Coming from NYC area, you will be disappointed with schools. Even the best public schools in OC don't match up with top NYC area public schools.

If you're used to schools like Stuyvesant, Bronx Science or suburban Scarsdale, Great Neck, Greenwich, etc. you will be sorely disappointed with schools like CDM High. The standards in OC are so much lower and only the Asians in OC are really valuing high expections like you see in the NY area.

And with the privates, the difference is even bigger. There are no Ivy League factories out here. There's no school in OC where the average kid has a reasonable chance at a top tier school.
The above poster is probably correct.
I too moved from NYC and have personal experience of one of the great public high schools of NYC and the Ivy League. The only true "feeder school" is probably Harvard-Westlake in LA. For OC, none of the privates are more successful than a top public school in the college admissions race, and admissions from the publics is fairly scattered geographically. Irvine schools are no more successful than a handful of other good publics, despite all the marketing efforts of the Irvine Company, e.g. Newport, CDM, Laguna, Troy, Oxford, Palos Verdes. South Orange County has even fewer powerhouse schools, with admissions being very scattershot and varying greatly from year to year.
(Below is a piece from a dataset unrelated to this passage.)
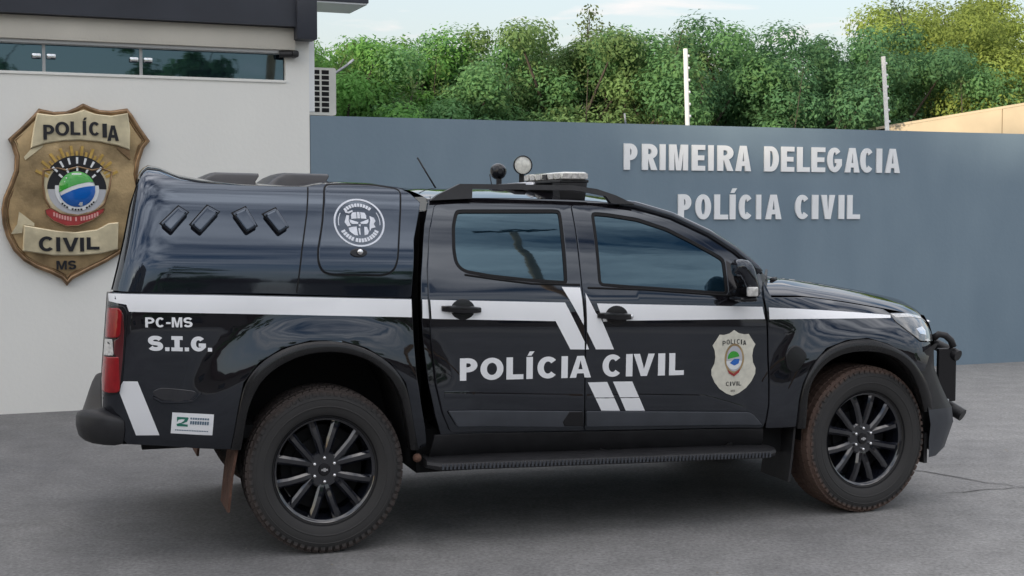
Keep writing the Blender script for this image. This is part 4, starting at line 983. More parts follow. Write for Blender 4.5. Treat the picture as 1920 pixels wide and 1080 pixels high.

I do alumni interviews for one of the Ivy's and I can confirm this looking at the data for my particular alma mater going back about 10 years.

Of course, one could argue this is not the best measure of a high school's success. And I would venture a guess that fewer smart kids in Southern California are even looking to go all the way to the Northeast for college when they have Stanford, Caltech, and the UCs so close by. (I think its a particularly Eastern Seaboard kind of mindset that all top students aspire to the Ivys).